Question

E is any point on median AD of triangle ABC. Show that $ ar\left( {\Delta ABE} \right) = ar\left( {\Delta ACE} \right) $ .
In a triangle ABC, E is the midpoint of median AD. Show that $ ar\left( {\Delta BED} \right) = \dfrac{1}{4}.ar\left( {\Delta ABC} \right) $ .

Answer 1

Hint: To prove required results we use the median concept of triangle as we know that every median of triangle divides triangle in two equal parts or we can say in two equal areas. Using this fact we proceed to derive required proof.
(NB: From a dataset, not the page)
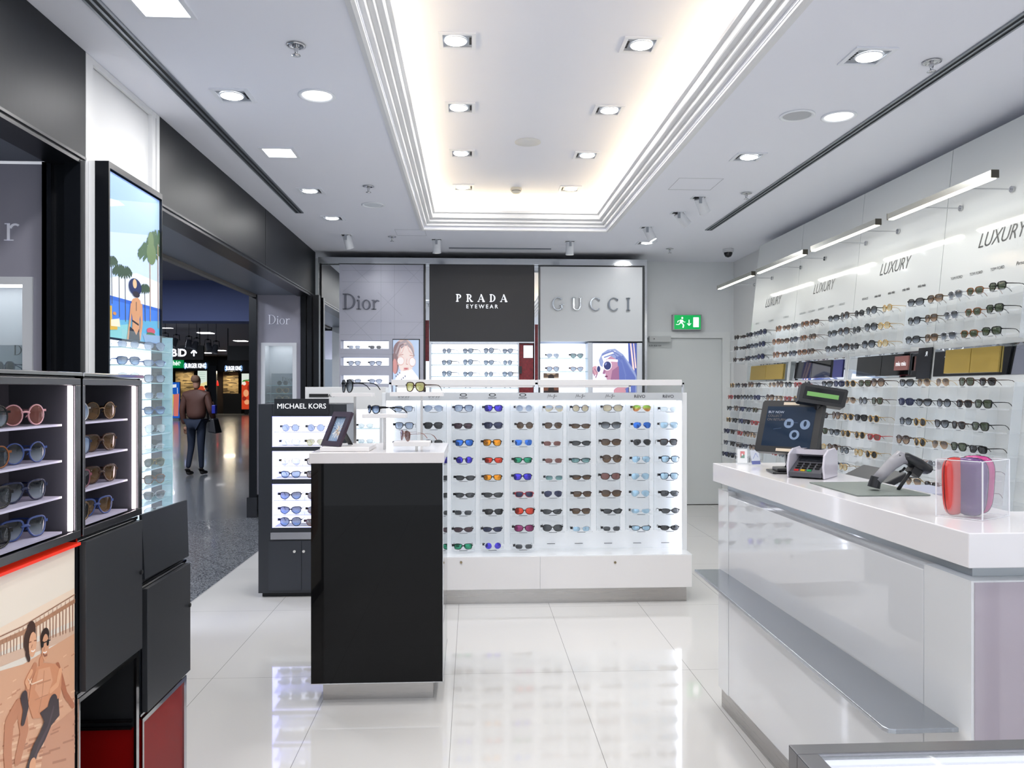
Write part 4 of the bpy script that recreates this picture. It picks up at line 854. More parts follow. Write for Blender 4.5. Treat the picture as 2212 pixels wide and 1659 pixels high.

Complete step-by-step answer:
In triangle ABC, it is given that AD is median from A to BC.
Therefore D is the midpoint of BC.
 

And we know that the median of a triangle divides the triangle in two equal areas.
Therefore,
 $ ar(\Delta ABD) = ar\left( {\Delta ACD} \right) $ …………………… (i)
Also, it is given that E is a midpoint on median AD.
So, BE will be a median for $ \Delta $ BAD
Therefore, $ ar(\Delta BED) = ar\left( {\Delta BEA} \right)................(ii) $
From figure we see that $ ar(\Delta ABD) = ar(\Delta BEA) + ar(\Delta BDE) $
Using (ii) in above equation we have
 $
  ar\left( {\Delta ABD} \right) = ar\left( {\Delta BDE} \right) + ar\left( {\Delta BDE} \right) \\
  ar\left( {\Delta ABD} \right) = 2.ar\left( {\Delta BDE} \right)........(iii) \\
  $ $ $
Similarly, CE is median for triangle CAD
Therefore, $ ar\left( {\Delta CEA} \right) = ar\left( {\Delta CED} \right) $
From figure we see that
  $
  ar\left( {\Delta ACD} \right) = ar\left( {CEA} \right) + ar\left( {\Delta CED} \right) \\
  ar\left( {\Delta ACD} \right) = 2.ar\left( {\Delta CED} \right)......................(iv) \\
  $

Using, (iii) and (iv) in (i) we have
 $
  2.ar\left( {\Delta BED} \right) = 2.ar\left( {\Delta CED} \right) \\
   \Rightarrow ar\left( {\Delta BED} \right) = ar\left( {\Delta CED} \right).................(v) \\
  $
Now, on subtracting (v) from (i) we have
 $
  ar\left( {\Delta ABD} \right) - ar\left( {\Delta BED} \right) = ar\left( {\Delta ACD} \right) - ar\left( {\Delta CDE} \right) \\
   \Rightarrow ar\left( {\Delta ABE} \right) = ar\left( {\Delta ACE} \right) \\
  $
Hence, from above we see that $ ar\left( {\Delta ABE} \right) = ar\left( {\Delta ACE} \right) $ . Which requires proof of the first part.

Also, from above we see that triangle ABC is divided into four equal sub parts.
Therefore,
 $ ar\left( {\Delta ABC} \right) = ar\left( {\Delta ABE} \right) + ar\left( {\Delta BDE} \right) + ar\left( {\Delta CED} \right) + ar\left( {\Delta CAE} \right) $
But as proved above we have $ ar\left( {\Delta ABE} \right) = ar\left( {\Delta BDE} \right) = ar\left( {\Delta CED} \right) = ar\left( {\Delta CAE} \right) $

Therefore, using it in above equation we have
\[
  ar\left( {\Delta ABC} \right) = 4.ar\left( {\Delta BDE} \right) \\
   \Rightarrow ar\left( {\Delta BDE} \right) = \dfrac{1}{4}.ar\left( {\Delta ABC} \right) \\
 \]
Which is the required proof of the second part.
Hence, from above we see that $ ar(\Delta ABE) = ar(\Delta AEC) $ and \[ar\left( {\Delta BDE} \right) = \dfrac{1}{4}.ar\left( {\Delta ABC} \right)\]

Note: In triangle we see that median divides the triangle in two equal parts or we can say that median divides triangle in two equal areas. Also, a triangle formed after the median also has another median then that median will also divide that triangle in two equal parts. Hence, from above we see that for every triangle whether it is a small or big median always divide it in two equal areas.